Понял ли читатель, почему я испытывал тревогу, устроив сотрудничество Смирнова с Корнеевым? Смирнов понял все, в разговоре со мной иронически называл Корнеева «ваш эсэсовец» и чем дальше, тем больше зависел от него. Корнеев редактировал и готовил рукописи к изданию, вел переписку с издательствами и авторами, доставал книги и журналы, готовил материалы для статей и оппонентских выступлений. Так продолжалось до смерти А. А. Смирнова в 1962 году.

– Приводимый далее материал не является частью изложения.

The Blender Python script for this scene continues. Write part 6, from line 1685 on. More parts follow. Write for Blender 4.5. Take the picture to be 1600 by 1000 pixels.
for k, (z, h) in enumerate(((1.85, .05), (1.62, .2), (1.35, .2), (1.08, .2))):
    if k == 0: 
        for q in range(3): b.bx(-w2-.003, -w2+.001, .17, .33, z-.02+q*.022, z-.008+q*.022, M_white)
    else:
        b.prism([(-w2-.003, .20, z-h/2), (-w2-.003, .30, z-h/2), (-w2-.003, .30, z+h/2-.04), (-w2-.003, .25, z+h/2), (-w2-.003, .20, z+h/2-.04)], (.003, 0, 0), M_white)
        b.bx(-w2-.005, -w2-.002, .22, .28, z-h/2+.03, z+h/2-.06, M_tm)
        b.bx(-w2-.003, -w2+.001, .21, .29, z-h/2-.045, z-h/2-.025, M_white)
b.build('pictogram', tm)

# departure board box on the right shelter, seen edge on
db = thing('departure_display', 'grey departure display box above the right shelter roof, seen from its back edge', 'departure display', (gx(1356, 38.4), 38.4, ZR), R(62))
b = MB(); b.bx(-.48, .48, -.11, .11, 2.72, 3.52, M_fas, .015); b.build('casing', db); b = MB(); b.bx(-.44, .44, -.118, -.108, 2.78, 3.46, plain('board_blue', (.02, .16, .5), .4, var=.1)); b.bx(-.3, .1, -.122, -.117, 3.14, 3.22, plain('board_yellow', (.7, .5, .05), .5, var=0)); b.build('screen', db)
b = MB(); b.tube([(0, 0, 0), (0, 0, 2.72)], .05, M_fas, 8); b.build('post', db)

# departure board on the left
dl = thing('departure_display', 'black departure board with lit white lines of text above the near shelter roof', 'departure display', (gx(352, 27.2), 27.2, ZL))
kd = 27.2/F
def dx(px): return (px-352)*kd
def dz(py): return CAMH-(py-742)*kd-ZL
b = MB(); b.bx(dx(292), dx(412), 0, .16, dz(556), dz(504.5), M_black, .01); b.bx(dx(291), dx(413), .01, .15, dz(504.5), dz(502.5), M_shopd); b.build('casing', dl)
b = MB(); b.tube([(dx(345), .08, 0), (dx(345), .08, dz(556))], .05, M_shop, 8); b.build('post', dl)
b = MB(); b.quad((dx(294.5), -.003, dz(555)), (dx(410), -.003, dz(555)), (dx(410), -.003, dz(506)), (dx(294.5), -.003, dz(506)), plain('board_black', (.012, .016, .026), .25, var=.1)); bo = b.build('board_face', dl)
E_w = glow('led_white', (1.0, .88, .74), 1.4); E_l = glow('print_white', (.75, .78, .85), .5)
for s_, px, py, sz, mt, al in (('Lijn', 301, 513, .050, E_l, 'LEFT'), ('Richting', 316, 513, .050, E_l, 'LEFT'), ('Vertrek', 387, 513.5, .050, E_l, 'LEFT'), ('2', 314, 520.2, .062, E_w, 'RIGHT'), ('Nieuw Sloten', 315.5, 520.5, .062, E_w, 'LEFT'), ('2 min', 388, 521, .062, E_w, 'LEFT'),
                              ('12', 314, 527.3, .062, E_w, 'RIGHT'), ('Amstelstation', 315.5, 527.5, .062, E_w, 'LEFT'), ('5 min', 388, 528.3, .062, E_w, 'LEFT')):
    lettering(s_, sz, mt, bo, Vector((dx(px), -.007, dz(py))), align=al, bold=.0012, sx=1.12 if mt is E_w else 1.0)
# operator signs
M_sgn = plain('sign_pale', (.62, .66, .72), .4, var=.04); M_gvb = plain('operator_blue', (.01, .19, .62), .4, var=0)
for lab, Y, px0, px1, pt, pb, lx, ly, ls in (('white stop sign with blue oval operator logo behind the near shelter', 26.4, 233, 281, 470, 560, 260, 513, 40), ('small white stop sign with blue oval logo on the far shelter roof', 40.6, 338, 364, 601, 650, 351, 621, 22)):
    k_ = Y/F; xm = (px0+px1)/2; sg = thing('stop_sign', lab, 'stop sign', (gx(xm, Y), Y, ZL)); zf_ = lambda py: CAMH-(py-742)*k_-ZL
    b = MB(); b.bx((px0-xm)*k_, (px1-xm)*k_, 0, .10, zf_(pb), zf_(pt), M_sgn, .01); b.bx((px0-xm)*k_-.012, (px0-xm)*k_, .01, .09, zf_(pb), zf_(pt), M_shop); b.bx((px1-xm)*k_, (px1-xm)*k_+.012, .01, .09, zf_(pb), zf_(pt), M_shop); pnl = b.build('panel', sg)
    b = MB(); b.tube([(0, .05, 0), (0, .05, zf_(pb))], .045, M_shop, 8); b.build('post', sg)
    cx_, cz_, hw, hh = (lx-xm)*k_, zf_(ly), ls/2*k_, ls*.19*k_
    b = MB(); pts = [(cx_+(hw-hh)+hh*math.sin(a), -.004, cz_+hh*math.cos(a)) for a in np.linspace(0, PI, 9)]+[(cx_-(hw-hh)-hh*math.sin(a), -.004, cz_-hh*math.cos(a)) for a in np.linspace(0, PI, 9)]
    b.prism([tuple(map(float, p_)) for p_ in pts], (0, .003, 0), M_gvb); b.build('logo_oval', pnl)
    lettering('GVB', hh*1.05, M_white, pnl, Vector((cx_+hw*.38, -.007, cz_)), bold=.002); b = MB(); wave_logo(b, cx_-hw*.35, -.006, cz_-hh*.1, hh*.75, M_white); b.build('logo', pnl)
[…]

К тому времени Корнеев завоевал твердые позиции. В Союзе писателей он стал секретарем партийной организации. Начальство ценило его: мужиковатая внешность соответствовала партийному идеалу; он умел говорить на их языке казенных штампов — для него это было одной из форм стилистической игры. Умел быть жестким, даже беспощадным, когда выносил решения, и, с другой стороны, был дисциплинированным исполнителем решений, предписанных сверху; был незаменим, когда приходилось принимать иностранцев.
Это, однако, не было его главным занятием. Он переводил — фантастически много и, как всегда, в высшей степени профессионально. За сравнительно короткий срок из-под его пера вышли крупнейшие эпические произведения европейской литературы: «Песнь о Роланде», «Песнь о моем Сиде», «Песнь о Нибелунгах», трагедии Шекспира «Макбет» и «Кориолан», пьесы Лопе де Вега и Кальдерона, Кристофера Марло и Корнеля, стихи Рабле, Виньи, Арагона, сочинения французских моралистов XVII века, множество других произведений французской, испанской, итальянской, немецкой, английской литературы. Он работал неутомимо и с бешеной продуктивностью. Количественно он напечатал больше, чем Лозинский и Пастернак, но трудно было отделаться от сравнения его производства с конвейером: во многих его работах ощущалась заводская штамповка. Что и говорить, среди этих стиховых пирамид встречались блестящие удачи; таковы, например, стихи Виньи «Моисей» и Арагона «Сирень и розы». Умер он рано, в 1995 году, почти полностью потеряв зрение: вероятно, сказалось нечеловеческое напряжение, в котором он пребывал все четыре десятилетия своей переводческой работы. Последний свой труд — собрание стихотворений Франсуа Вийона — он заканчивал, уже зная, что обречен. Удивительно, что он перевел (впервые) стихи Вийона, написанные на «цветном» (воровском) жаргоне — откуда он им владел с таким блеском?
Братва, идя на скок, не бздите,
Глушите фраеров смелей,
А погорев, не подводите
Еще не взятых корешей...
Ю.Б. Корнеев был загадочной личностью — многое в нем осталось непонятным. Он оказался наследником А. А. Смирнова, во многом продолжив деятельность своего патрона. Но как он отличался от Смирнова! Тем, что работал в спецшколе КГБ — и не стеснялся этого; тем, что делал свою литературную карьеру, двигаясь, как танк; тем, что мог с успехом быть партийным секретарем Ленинградского отделения Союза писателей; наконец, тем, что мог почти одновременно переводить и библейские поэмы Альфреда де Виньи, и воровские стихи Франсуа Вийона. Там, где у Смирнова была целостность мировой культуры, у Корнеева была целостность блестяще одаренной личности, которая с нескрываемым цинизмом презирает всех и все вокруг.